***** Data block

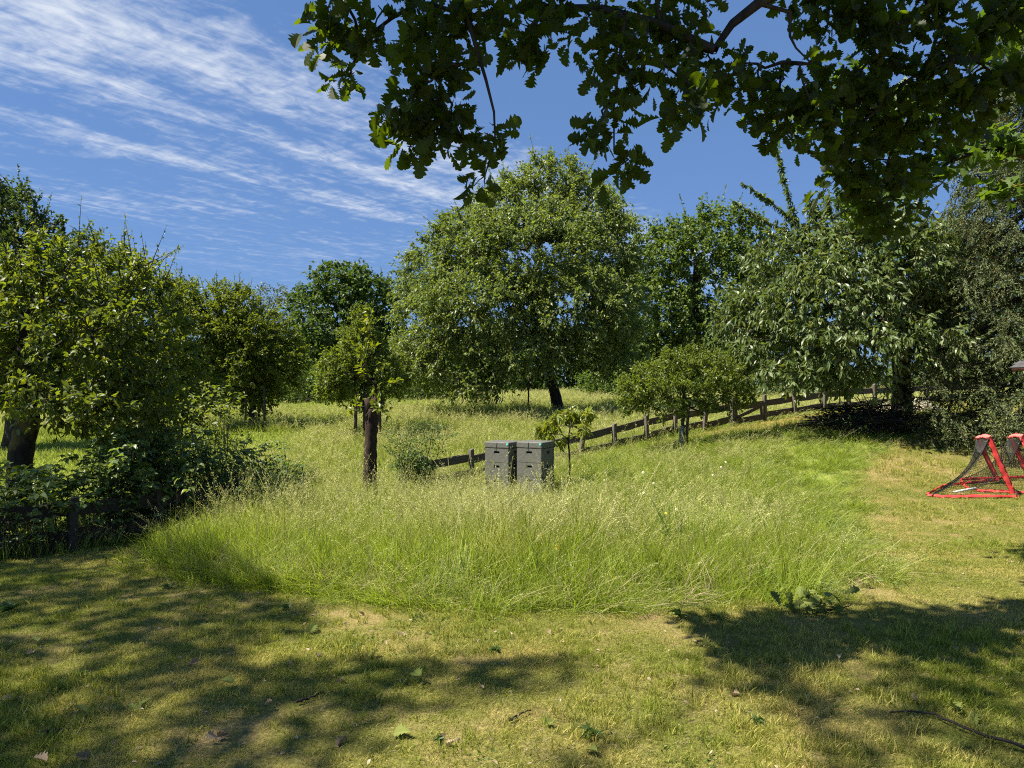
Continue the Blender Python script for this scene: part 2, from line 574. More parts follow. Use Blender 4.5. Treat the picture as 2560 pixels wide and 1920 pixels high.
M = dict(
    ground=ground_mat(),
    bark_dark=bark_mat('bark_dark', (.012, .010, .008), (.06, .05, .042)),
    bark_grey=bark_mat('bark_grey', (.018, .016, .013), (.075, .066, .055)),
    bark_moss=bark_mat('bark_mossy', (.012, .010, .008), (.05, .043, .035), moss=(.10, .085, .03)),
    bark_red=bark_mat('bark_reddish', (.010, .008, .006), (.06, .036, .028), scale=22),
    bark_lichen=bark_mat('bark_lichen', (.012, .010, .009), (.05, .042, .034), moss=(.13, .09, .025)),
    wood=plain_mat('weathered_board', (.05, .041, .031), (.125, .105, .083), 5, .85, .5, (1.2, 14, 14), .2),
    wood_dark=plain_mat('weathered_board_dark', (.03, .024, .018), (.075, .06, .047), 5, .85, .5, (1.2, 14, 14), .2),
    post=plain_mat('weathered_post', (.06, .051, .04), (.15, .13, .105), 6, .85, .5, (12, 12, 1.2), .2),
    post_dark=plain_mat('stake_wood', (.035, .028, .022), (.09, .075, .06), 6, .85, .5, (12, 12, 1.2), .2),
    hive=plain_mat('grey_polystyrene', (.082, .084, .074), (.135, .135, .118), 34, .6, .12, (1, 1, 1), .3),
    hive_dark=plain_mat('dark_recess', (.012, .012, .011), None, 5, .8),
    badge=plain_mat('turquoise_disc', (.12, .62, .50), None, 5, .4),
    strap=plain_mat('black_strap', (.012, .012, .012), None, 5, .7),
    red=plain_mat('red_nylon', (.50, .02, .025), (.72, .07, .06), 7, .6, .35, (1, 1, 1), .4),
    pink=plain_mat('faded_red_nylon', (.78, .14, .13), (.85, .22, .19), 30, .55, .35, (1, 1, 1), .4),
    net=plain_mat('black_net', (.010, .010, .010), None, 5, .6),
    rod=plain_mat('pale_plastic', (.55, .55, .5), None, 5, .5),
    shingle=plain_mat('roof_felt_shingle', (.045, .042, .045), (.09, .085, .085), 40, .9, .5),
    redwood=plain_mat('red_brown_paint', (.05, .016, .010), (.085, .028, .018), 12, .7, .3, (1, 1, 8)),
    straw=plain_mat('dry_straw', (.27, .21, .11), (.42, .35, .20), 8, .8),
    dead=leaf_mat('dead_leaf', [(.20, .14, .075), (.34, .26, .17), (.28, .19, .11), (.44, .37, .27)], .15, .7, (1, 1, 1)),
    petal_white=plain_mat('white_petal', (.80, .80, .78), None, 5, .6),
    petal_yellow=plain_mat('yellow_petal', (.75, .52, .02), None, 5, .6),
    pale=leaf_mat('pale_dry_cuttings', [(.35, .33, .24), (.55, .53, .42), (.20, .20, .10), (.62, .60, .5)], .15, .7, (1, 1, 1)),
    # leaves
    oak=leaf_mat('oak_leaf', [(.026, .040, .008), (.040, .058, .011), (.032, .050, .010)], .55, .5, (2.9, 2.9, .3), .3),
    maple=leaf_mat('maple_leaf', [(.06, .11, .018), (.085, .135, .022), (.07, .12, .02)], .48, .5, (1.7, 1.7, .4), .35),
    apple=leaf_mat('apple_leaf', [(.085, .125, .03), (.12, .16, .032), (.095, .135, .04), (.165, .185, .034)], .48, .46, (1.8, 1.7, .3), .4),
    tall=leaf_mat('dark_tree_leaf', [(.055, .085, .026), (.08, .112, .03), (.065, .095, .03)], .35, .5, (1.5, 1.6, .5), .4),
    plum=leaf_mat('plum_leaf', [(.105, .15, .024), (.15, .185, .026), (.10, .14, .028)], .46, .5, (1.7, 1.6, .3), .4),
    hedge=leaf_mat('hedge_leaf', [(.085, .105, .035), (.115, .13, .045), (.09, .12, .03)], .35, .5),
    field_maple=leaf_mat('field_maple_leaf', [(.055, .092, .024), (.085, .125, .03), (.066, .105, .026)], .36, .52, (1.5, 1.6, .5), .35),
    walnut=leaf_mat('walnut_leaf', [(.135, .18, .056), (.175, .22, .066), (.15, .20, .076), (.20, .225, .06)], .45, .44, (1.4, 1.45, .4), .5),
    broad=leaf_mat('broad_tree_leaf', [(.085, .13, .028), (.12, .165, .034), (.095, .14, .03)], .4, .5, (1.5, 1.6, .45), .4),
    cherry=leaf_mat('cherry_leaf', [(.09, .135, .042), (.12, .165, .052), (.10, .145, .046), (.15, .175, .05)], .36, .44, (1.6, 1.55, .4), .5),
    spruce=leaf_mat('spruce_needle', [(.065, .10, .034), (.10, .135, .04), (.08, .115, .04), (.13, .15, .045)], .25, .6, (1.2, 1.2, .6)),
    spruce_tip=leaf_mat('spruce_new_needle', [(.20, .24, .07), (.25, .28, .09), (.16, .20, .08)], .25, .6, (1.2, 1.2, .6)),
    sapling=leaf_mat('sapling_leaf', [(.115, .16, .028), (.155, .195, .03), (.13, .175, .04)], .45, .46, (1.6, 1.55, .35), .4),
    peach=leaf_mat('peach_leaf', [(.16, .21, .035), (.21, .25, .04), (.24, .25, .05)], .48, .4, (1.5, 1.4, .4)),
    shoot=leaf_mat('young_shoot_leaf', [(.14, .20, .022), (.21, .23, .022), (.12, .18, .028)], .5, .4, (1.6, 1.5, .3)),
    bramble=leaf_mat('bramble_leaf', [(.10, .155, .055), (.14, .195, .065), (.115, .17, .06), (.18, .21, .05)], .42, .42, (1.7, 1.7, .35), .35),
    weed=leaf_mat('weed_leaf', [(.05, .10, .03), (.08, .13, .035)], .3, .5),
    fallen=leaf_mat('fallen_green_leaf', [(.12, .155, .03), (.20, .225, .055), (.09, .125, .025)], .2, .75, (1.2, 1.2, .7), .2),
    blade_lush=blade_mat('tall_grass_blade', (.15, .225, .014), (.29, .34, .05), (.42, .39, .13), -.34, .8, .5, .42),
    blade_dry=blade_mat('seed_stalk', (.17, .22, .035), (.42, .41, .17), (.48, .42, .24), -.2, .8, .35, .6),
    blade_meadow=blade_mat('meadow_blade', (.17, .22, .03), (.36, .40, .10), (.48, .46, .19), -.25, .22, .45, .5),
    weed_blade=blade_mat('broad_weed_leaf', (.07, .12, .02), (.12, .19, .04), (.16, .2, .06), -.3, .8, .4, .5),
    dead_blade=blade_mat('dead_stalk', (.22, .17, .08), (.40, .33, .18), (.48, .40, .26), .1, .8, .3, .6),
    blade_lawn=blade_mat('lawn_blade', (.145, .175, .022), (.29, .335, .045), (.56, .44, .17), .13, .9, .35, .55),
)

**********

What is expected
Reproduce each line exactly, please, except for any pictures.

Expected answer
Continue the Blender Python script for this scene: part 2, from line 574. More parts follow. Use Blender 4.5. Treat the picture as 2560 pixels wide and 1920 pixels high.
M = dict(
    ground=ground_mat(),
    bark_dark=bark_mat('bark_dark', (.012, .010, .008), (.06, .05, .042)),
    bark_grey=bark_mat('bark_grey', (.018, .016, .013), (.075, .066, .055)),
    bark_moss=bark_mat('bark_mossy', (.012, .010, .008), (.05, .043, .035), moss=(.10, .085, .03)),
    bark_red=bark_mat('bark_reddish', (.010, .008, .006), (.06, .036, .028), scale=22),
    bark_lichen=bark_mat('bark_lichen', (.012, .010, .009), (.05, .042, .034), moss=(.13, .09, .025)),
    wood=plain_mat('weathered_board', (.05, .041, .031), (.125, .105, .083), 5, .85, .5, (1.2, 14, 14), .2),
    wood_dark=plain_mat('weathered_board_dark', (.03, .024, .018), (.075, .06, .047), 5, .85, .5, (1.2, 14, 14), .2),
    post=plain_mat('weathered_post', (.06, .051, .04), (.15, .13, .105), 6, .85, .5, (12, 12, 1.2), .2),
    post_dark=plain_mat('stake_wood', (.035, .028, .022), (.09, .075, .06), 6, .85, .5, (12, 12, 1.2), .2),
    hive=plain_mat('grey_polystyrene', (.082, .084, .074), (.135, .135, .118), 34, .6, .12, (1, 1, 1), .3),
    hive_dark=plain_mat('dark_recess', (.012, .012, .011), None, 5, .8),
    badge=plain_mat('turquoise_disc', (.12, .62, .50), None, 5, .4),
    strap=plain_mat('black_strap', (.012, .012, .012), None, 5, .7),
    red=plain_mat('red_nylon', (.50, .02, .025), (.72, .07, .06), 7, .6, .35, (1, 1, 1), .4),
    pink=plain_mat('faded_red_nylon', (.78, .14, .13), (.85, .22, .19), 30, .55, .35, (1, 1, 1), .4),
    net=plain_mat('black_net', (.010, .010, .010), None, 5, .6),
    rod=plain_mat('pale_plastic', (.55, .55, .5), None, 5, .5),
    shingle=plain_mat('roof_felt_shingle', (.045, .042, .045), (.09, .085, .085), 40, .9, .5),
    redwood=plain_mat('red_brown_paint', (.05, .016, .010), (.085, .028, .018), 12, .7, .3, (1, 1, 8)),
    straw=plain_mat('dry_straw', (.27, .21, .11), (.42, .35, .20), 8, .8),
    dead=leaf_mat('dead_leaf', [(.20, .14, .075), (.34, .26, .17), (.28, .19, .11), (.44, .37, .27)], .15, .7, (1, 1, 1)),
    petal_white=plain_mat('white_petal', (.80, .80, .78), None, 5, .6),
    petal_yellow=plain_mat('yellow_petal', (.75, .52, .02), None, 5, .6),
    pale=leaf_mat('pale_dry_cuttings', [(.35, .33, .24), (.55, .53, .42), (.20, .20, .10), (.62, .60, .5)], .15, .7, (1, 1, 1)),
    # leaves
    oak=leaf_mat('oak_leaf', [(.026, .040, .008), (.040, .058, .011), (.032, .050, .010)], .55, .5, (2.9, 2.9, .3), .3),
    maple=leaf_mat('maple_leaf', [(.06, .11, .018), (.085, .135, .022), (.07, .12, .02)], .48, .5, (1.7, 1.7, .4), .35),
    apple=leaf_mat('apple_leaf', [(.085, .125, .03), (.12, .16, .032), (.095, .135, .04), (.165, .185, .034)], .48, .46, (1.8, 1.7, .3), .4),
    tall=leaf_mat('dark_tree_leaf', [(.055, .085, .026), (.08, .112, .03), (.065, .095, .03)], .35, .5, (1.5, 1.6, .5), .4),
    plum=leaf_mat('plum_leaf', [(.105, .15, .024), (.15, .185, .026), (.10, .14, .028)], .46, .5, (1.7, 1.6, .3), .4),
    hedge=leaf_mat('hedge_leaf', [(.085, .105, .035), (.115, .13, .045), (.09, .12, .03)], .35, .5),
    field_maple=leaf_mat('field_maple_leaf', [(.055, .092, .024), (.085, .125, .03), (.066, .105, .026)], .36, .52, (1.5, 1.6, .5), .35),
    walnut=leaf_mat('walnut_leaf', [(.135, .18, .056), (.175, .22, .066), (.15, .20, .076), (.20, .225, .06)], .45, .44, (1.4, 1.45, .4), .5),
    broad=leaf_mat('broad_tree_leaf', [(.085, .13, .028), (.12, .165, .034), (.095, .14, .03)], .4, .5, (1.5, 1.6, .45), .4),
    cherry=leaf_mat('cherry_leaf', [(.09, .135, .042), (.12, .165, .052), (.10, .145, .046), (.15, .175, .05)], .36, .44, (1.6, 1.55, .4), .5),
    spruce=leaf_mat('spruce_needle', [(.065, .10, .034), (.10, .135, .04), (.08, .115, .04), (.13, .15, .045)], .25, .6, (1.2, 1.2, .6)),
    spruce_tip=leaf_mat('spruce_new_needle', [(.20, .24, .07), (.25, .28, .09), (.16, .20, .08)], .25, .6, (1.2, 1.2, .6)),
    sapling=leaf_mat('sapling_leaf', [(.115, .16, .028), (.155, .195, .03), (.13, .175, .04)], .45, .46, (1.6, 1.55, .35), .4),
    peach=leaf_mat('peach_leaf', [(.16, .21, .035), (.21, .25, .04), (.24, .25, .05)], .48, .4, (1.5, 1.4, .4)),
    shoot=leaf_mat('young_shoot_leaf', [(.14, .20, .022), (.21, .23, .022), (.12, .18, .028)], .5, .4, (1.6, 1.5, .3)),
    bramble=leaf_mat('bramble_leaf', [(.10, .155, .055), (.14, .195, .065), (.115, .17, .06), (.18, .21, .05)], .42, .42, (1.7, 1.7, .35), .35),
    weed=leaf_mat('weed_leaf', [(.05, .10, .03), (.08, .13, .035)], .3, .5),
    fallen=leaf_mat('fallen_green_leaf', [(.12, .155, .03), (.20, .225, .055), (.09, .125, .025)], .2, .75, (1.2, 1.2, .7), .2),
    blade_lush=blade_mat('tall_grass_blade', (.15, .225, .014), (.29, .34, .05), (.42, .39, .13), -.34, .8, .5, .42),
    blade_dry=blade_mat('seed_stalk', (.17, .22, .035), (.42, .41, .17), (.48, .42, .24), -.2, .8, .35, .6),
    blade_meadow=blade_mat('meadow_blade', (.17, .22, .03), (.36, .40, .10), (.48, .46, .19), -.25, .22, .45, .5),
    weed_blade=blade_mat('broad_weed_leaf', (.07, .12, .02), (.12, .19, .04), (.16, .2, .06), -.3, .8, .4, .5),
    dead_blade=blade_mat('dead_stalk', (.22, .17, .08), (.40, .33, .18), (.48, .40, .26), .1, .8, .3, .6),
    blade_lawn=blade_mat('lawn_blade', (.145, .175, .022), (.29, .335, .045), (.56, .44, .17), .13, .9, .35, .55),
)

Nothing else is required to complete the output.